For Foxconn, the strategic value of Japan goes far beyond securing orders. The country's exacting regulatory standards, demanding service expectations, and complex urban driving conditions offer what industry insiders describe as a "certification premium." If Foxconn's electric buses can operate reliably in Japanese cities, it effectively validates the company's electric vehicle manufacturing capabilities for the global market.

This is no longer just about selling vehicles. It represents Foxconn's effort to put its build-operate-localize (BOL) model into practice—leveraging the efficiency of Taiwan's supply chain to compensate for the slower pace of electrification among Japanese automakers.

Hotai Motor, by contrast, is pursuing a very different strategy—one centered less on technology and manufacturing than on operational expertise.

A longtime partner of Japan's Hino Motors, Hotai has earned a strong reputation in Taiwan for the profitability and service quality of its commercial vehicle distribution network. As Hino confronts channel consolidation and operational pressures at home, its decision to bring Hotai "back" into the Japanese market as a distributor signals confidence in Taiwan's export of managerial and service-oriented know-how.

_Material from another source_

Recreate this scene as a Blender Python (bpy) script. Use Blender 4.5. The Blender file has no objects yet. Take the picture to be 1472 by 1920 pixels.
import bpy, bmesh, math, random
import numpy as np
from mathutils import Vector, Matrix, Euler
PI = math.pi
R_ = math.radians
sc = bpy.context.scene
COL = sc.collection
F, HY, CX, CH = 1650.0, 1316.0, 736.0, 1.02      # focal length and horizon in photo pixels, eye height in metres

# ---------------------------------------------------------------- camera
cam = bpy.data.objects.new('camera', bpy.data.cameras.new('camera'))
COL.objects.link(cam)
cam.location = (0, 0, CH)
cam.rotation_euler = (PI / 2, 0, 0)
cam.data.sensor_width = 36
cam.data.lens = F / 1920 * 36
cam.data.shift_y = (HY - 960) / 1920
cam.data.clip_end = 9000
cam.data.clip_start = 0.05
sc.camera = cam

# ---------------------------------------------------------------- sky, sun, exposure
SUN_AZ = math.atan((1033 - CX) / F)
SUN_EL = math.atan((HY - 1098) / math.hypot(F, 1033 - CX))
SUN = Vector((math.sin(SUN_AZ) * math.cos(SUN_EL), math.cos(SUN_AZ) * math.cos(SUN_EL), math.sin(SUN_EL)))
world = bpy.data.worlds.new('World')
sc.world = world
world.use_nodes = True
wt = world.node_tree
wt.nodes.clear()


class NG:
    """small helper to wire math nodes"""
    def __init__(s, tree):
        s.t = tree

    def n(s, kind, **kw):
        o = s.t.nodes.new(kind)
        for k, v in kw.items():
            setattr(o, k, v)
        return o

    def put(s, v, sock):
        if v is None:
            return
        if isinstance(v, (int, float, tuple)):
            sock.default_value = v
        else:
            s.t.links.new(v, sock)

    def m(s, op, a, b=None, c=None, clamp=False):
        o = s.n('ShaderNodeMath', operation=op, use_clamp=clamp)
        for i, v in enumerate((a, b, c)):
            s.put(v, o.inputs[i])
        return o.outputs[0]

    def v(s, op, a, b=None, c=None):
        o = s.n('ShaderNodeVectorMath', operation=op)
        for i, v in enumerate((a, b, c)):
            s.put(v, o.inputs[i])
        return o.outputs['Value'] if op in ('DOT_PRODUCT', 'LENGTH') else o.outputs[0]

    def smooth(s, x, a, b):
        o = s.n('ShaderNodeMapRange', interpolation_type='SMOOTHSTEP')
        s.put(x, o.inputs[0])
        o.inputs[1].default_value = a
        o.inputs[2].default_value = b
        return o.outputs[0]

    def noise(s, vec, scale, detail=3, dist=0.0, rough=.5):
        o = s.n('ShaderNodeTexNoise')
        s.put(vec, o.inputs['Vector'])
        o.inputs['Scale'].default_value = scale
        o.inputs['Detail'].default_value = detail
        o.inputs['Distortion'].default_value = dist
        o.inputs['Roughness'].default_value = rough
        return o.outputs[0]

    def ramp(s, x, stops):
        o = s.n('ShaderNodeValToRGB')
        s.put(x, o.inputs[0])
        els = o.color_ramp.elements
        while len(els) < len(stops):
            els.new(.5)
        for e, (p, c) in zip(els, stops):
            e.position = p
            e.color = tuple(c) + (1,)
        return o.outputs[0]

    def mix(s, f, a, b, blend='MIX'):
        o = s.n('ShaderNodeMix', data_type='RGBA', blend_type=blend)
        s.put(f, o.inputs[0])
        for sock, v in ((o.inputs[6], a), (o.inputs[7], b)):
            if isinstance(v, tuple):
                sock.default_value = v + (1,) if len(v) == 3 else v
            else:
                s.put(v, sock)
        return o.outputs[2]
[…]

Hotai is investing tens of billions of yen to build out its presence in Japan's commercial vehicle channels, targeting what it sees as the sector's most stable and enduring source of profits: after-sales and maintenance services. Unlike one-time vehicle sales, trucks and buses generate steady cash flows over maintenance cycles that often span a decade or more.

By securing control over front-line distribution, Hotai is not only taking advantage of favorable currency conditions to acquire assets at relatively low cost. It is also positioning itself to transplant Taiwan's mature management systems into Japan, evolving from a single-market distributor into a cross-border mobility services group.

Taken together, the two strategies highlight a broader division of labor. Foxconn is exporting the "hard power" of the electric vehicle era—hardware, platforms, and manufacturing scale—seeking to reshape the rules of contract manufacturing. Hotai is exporting "soft power" through channel management, service quality, and operational efficiency, extracting value from even the most established markets.

At the intersection of energy transition and industrial restructuring, Japan's commercial vehicle market has emerged as a pivotal testing ground for Taiwanese companies. These moves are not merely about winning local contracts. By gaining traction in one of the world's most demanding markets, Taiwan's industrial champions aim to use Japan as a springboard, demonstrating their relevance across Asia and beyond in the next generation of the global mobility supply chain.